Le cifre ufficiali del governo parlano di 51.400 manifestanti, contro i 60.000 del sabato precedente. Naturalmente, numeri notevolmente al ribasso rispetto al confronto con altre fonti di informazioni, mentre le prime stime di “Nombre Jaune” – sito di informazione nato per dare numeri attendibili delle mobilitazioni – riporta almeno 110.000 partecipanti complessivi. .
Partiamo da “Le Monde” che riporta dai 4.000 ai 5.000 manifestanti a Bordeaux, citando l’AFP; qualche migliaio (senza specificare ulteriormente) a Tolosa, 1.500 a Marsiglia nel picco della partecipazione per la polizia (ma le immagini smentiscono clamorosamente queste stime); a Nizza sono partiti per raggiungere il confine italo-francese a Ventimiglia, ma sono stati fermati a Mentone; a Montpellier hanno partecipato circa 1.500 manifestanti, che si sono poi scontrati con la polizia a piazza della Comédie.

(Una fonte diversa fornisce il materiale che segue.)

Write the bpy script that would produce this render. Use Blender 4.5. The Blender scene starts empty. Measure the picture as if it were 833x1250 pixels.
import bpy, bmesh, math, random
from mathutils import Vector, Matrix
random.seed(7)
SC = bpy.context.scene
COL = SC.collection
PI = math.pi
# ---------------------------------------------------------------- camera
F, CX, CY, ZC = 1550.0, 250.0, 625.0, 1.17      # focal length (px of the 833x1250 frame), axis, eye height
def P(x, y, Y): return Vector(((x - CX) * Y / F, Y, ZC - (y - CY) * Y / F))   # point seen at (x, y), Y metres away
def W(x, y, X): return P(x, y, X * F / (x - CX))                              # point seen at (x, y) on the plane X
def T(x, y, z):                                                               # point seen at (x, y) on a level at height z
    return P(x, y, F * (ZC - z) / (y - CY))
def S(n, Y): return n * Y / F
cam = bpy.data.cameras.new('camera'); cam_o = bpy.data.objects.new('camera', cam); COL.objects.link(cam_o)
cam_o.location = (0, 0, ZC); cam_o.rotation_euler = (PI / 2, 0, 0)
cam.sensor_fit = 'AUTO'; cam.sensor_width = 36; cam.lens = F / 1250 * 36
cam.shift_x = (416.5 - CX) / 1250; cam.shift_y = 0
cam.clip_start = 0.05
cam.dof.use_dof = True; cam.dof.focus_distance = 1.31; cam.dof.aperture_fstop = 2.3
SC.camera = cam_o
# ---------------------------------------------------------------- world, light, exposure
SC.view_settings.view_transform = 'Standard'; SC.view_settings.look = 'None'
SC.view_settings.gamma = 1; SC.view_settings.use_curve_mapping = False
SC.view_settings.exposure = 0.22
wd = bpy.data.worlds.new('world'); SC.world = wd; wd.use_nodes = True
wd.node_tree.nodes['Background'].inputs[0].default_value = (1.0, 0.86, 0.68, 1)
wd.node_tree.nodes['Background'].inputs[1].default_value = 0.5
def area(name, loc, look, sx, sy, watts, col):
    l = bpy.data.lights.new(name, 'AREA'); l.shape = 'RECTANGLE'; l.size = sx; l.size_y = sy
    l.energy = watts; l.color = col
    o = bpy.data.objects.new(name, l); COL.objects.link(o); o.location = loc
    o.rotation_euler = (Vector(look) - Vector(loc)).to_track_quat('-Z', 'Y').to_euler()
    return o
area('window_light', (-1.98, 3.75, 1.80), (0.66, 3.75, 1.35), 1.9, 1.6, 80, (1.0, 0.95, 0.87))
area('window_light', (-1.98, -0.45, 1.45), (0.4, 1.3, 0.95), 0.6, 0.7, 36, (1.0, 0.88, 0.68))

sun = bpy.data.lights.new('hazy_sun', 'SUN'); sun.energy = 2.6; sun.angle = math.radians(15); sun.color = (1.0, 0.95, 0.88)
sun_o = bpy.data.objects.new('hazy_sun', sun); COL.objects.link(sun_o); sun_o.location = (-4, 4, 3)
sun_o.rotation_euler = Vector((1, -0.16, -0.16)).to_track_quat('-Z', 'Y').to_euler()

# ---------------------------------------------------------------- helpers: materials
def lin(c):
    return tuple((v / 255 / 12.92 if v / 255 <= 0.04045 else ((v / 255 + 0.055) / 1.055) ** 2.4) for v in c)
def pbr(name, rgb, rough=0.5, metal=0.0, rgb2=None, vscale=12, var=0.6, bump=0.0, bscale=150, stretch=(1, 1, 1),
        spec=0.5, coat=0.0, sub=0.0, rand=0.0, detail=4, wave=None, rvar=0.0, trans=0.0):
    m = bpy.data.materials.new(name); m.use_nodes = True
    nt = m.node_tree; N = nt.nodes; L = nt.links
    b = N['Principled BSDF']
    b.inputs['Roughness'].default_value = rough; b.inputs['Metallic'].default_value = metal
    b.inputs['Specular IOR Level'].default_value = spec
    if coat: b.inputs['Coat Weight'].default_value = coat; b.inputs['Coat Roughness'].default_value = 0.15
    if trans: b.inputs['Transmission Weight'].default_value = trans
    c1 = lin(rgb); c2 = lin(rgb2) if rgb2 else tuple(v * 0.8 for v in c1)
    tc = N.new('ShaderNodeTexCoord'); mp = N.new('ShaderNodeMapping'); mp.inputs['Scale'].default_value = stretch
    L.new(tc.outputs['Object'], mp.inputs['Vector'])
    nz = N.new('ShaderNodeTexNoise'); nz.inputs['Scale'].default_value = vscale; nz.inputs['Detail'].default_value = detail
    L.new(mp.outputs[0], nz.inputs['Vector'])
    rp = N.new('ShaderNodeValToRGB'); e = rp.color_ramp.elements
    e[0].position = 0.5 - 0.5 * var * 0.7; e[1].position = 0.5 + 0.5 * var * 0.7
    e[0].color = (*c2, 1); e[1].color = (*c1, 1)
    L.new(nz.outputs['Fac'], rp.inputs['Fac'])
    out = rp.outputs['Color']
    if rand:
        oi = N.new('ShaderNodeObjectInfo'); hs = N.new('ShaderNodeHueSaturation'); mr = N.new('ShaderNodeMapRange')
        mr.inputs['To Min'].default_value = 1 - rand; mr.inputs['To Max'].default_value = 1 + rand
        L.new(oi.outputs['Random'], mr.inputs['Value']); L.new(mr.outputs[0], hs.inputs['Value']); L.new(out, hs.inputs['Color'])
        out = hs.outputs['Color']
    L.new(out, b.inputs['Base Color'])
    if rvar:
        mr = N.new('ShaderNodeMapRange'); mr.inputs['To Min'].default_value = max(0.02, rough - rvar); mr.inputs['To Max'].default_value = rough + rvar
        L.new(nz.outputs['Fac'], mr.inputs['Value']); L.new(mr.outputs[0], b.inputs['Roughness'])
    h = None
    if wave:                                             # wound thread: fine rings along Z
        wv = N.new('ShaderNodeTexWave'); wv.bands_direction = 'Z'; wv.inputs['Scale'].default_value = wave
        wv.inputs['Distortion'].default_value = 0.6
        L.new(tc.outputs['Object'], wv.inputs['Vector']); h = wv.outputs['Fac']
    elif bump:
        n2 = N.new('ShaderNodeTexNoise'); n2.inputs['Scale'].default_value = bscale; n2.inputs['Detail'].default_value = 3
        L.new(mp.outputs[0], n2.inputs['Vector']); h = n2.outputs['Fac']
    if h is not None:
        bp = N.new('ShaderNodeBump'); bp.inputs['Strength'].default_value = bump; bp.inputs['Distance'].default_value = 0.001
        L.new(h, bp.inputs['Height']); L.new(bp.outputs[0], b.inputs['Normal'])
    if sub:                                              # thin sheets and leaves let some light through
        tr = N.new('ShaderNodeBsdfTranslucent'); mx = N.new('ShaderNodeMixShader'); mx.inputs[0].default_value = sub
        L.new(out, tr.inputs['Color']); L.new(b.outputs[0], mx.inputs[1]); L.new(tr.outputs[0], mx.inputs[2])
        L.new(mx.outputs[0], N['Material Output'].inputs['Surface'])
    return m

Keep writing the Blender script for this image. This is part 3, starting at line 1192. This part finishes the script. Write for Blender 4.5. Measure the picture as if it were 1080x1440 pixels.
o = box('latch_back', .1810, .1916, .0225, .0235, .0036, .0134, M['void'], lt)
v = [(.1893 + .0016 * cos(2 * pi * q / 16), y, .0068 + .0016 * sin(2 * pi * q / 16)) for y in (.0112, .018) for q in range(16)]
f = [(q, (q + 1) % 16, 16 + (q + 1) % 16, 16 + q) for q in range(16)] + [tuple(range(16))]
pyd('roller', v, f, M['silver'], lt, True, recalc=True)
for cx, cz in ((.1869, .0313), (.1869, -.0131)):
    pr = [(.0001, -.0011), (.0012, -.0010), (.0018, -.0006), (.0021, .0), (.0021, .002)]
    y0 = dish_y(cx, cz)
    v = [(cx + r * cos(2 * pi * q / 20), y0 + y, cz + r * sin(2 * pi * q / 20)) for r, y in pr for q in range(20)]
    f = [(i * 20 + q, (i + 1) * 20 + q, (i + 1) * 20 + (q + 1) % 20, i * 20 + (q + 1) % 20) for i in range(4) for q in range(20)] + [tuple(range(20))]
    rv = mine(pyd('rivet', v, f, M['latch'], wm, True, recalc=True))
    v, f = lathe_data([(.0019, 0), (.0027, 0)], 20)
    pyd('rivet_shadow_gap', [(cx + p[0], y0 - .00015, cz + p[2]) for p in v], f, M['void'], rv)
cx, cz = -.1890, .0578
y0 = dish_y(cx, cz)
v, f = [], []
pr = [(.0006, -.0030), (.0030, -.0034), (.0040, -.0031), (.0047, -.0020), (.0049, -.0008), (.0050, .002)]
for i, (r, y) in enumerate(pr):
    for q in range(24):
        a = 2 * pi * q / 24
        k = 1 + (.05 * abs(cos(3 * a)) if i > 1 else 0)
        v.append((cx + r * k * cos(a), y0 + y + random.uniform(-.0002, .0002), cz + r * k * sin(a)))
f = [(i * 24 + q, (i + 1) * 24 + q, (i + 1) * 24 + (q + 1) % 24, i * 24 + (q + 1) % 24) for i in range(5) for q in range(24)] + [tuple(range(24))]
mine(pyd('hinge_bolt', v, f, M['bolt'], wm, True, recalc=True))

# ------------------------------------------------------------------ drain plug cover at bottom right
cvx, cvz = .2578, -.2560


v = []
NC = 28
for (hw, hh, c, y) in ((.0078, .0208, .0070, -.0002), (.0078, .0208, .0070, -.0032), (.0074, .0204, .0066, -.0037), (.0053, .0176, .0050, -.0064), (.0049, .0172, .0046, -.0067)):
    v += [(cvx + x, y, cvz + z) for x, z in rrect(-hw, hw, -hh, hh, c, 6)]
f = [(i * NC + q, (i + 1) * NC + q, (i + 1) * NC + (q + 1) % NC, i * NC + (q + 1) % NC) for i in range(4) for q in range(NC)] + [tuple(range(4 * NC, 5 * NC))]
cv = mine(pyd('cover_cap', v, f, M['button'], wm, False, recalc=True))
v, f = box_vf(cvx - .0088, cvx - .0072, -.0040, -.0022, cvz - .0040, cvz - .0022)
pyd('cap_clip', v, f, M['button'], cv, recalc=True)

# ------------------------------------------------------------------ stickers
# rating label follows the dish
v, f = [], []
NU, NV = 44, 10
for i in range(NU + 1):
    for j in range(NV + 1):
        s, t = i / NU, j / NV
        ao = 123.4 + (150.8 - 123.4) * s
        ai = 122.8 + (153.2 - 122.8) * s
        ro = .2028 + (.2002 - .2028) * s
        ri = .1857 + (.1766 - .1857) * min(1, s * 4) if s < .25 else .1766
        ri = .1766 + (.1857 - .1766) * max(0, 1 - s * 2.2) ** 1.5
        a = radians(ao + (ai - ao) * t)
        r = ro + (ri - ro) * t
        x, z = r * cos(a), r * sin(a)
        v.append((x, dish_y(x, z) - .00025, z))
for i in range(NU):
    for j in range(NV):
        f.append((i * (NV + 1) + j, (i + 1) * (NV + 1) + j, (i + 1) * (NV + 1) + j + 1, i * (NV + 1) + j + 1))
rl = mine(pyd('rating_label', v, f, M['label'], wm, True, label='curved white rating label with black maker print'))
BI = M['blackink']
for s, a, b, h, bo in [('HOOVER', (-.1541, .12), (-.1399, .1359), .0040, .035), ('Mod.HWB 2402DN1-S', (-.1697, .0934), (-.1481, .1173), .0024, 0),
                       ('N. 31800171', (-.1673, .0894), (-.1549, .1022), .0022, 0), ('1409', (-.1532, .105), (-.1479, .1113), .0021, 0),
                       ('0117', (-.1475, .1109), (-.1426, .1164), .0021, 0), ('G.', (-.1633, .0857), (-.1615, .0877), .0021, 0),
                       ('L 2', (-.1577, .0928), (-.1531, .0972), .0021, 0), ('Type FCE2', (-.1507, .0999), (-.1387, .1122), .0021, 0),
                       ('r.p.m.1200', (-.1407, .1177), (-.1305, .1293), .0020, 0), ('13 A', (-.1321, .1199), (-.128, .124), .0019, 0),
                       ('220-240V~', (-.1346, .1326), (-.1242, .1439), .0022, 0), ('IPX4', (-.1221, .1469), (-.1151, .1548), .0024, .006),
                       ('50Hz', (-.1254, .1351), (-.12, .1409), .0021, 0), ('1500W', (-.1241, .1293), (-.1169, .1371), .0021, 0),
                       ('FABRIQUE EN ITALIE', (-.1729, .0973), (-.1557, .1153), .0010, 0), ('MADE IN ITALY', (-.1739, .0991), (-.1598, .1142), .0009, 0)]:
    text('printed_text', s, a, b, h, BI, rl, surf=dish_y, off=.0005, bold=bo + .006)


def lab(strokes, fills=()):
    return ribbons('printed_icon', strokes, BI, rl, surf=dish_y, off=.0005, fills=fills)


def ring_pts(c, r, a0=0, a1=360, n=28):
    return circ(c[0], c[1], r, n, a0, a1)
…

Secondo “La Dauphine” un migliaio di manifestanti ha sfilato a Valence, più di un migliaio a Montbéliard (secondo “Estrepublicain”), ben più di mille a Tarbes per “La Depeche”. All’Isola della Reunion, a Saint-Denis, una manifestazione pacifica ha visto sfilare un migliaio di persone (GJ e militanti sindacali) per “fare fronte comune perché l’unione fa la forza” per “ipreunion.secondom”.
A Lione “Le Progress” parla di circa 4.000 manifestanti, mentre per l’Atto 13 Mulhouse, in Alsazia, per la manifestazione regionale “a rotazione” che si svolge ogni sabato in un centro cittadino diverso, sono confluiti più di un migliaio di persone Mentre a Strasburgo, secondo “France Bleu”, è stata invasa la stazione ferroviaria. che ha dovuto chiudere, ed è stato preso di mira il centro commerciale Les Halles.
Sempre FB riporta dai 1.500 ai 2.000 manifestanti a Lille, e circa altri 400 in tutta la regione. A Rennes, come riporta “Libération”, le “Stylos Rouges” – che si battono contro le riforme scolastiche previste dall’esecutivo – hanno raggiunto i gilets gialli, che hanno aperto la mobilitazione con un cartello che chiedeva le dimissioni del ministro dell’Istruzione.
Ad Arras c’è stata una mobilitazione notturna ripresa in diretta da “Licorne News”.
Nei prossimi giorni si potrà dare un quadro più particolareggiato.
P.S.
Un manifestante ha vergato a mano un pannello in prossimità dell’entrata dell’Assemblea Nazionale con un rendering che la raffigurava con le seguenti parole: “Dov’è l’entrata?”
Siamo così sicuri che la questione della “presa del potere”, nell’immaginario delle classi popolari, è poi così lontana, Oltralpe?